Du côté des personnages secondaires le bilan est extrêmement positif. Ralph Fiennes, qui n’avait pu devenir M que quelques minutes dans les derniers instants de Skyfall, s’empare du rôle avec succès. Il incarne un M bien plus mesuré que celui que jouait Judi Dench, fort d’une expérience marquante sur le terrain. On pourra le voir armé, se battant comme débattant avec ses supérieurs. Il est bien plus actif qu’à l’époque Dench, et le scénario - quasiment irréprochable au demeurant - en ressort valorisé. Naomie Harris et Ben Wishaw (Eve Moneypenny et Q) s’impliquent aussi toujours plus. Bien que plus secondaires, leurs personnages font de bien plus longues et utiles apparitions que dans les premiers films, se permettant même de tisser des liens d’amitié avec Bond.
Jesper Christensen, en clochard des montagnes (Mr. White), nous offre aussi une belle interprétation tout en finesse malgré un accent à couper au couteau, qui pose les bases de ce qui va suivre.
Notre acteur principal continue - et achève quasiment - la construction de son personnage de “Craig Bond“. Il a muri, tire à nouveau dans ces cibles, ne tue plus systématiquement tout ce qui pourrait représenter une menace (avant d’interroger ensuite). Il ne fait plus d’erreurs et se permet une émancipation raisonnée. Bref, Daniel Craig joue toujours aussi bien James Bond.

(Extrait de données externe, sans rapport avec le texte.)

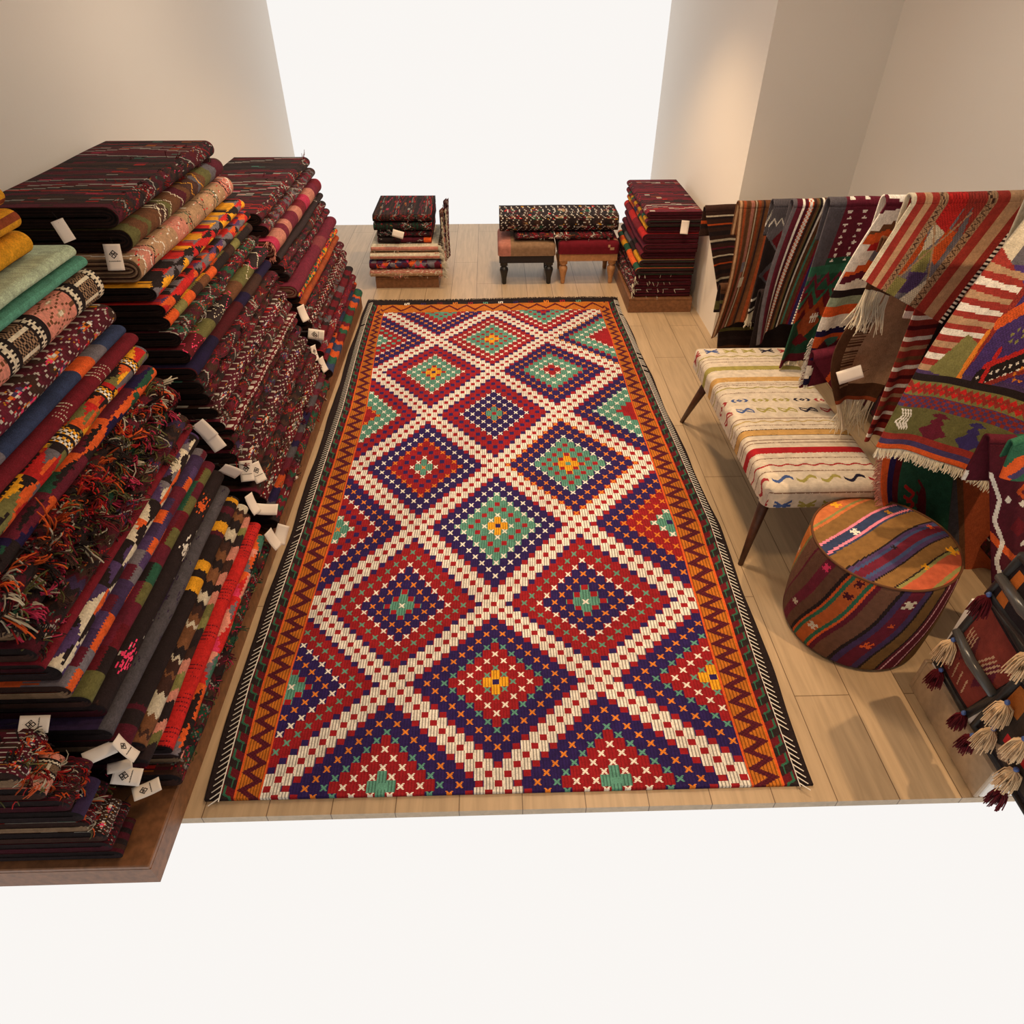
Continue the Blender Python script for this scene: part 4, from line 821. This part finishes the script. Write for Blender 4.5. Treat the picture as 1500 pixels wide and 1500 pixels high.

On verserait presque une petite larme en connaissant son potentiel départ de la saga ; mais en voyant la fin du film, on le souhaite aussi, en tout bien tout honneur : la pellicule ne peut pas revenir en arrière sans dégâts. Un cinquième film avec Craig serait une insulte au spectateur après ce dénouement.
Bref, ce dernier James Bond laisse un bilan mitigé. Il se laissera regarder, à aucun moment on ne criera au scandale, les acteurs sont pour la plupart dans de très bonnes interprétations. Il génère aussi les frissons et l'admiration attendus d'un des films de la saga ; malheureusement, Sam Mendes ne réussit pas à renouveler la recette de Skyfall - évidemment, c'est un film diffèrent, bien plus respectueux des règles - et l'impression finale en est forcément diminuée. Il demeure un film à voir, mais pas plus de deux fois, on s'en lassera vite.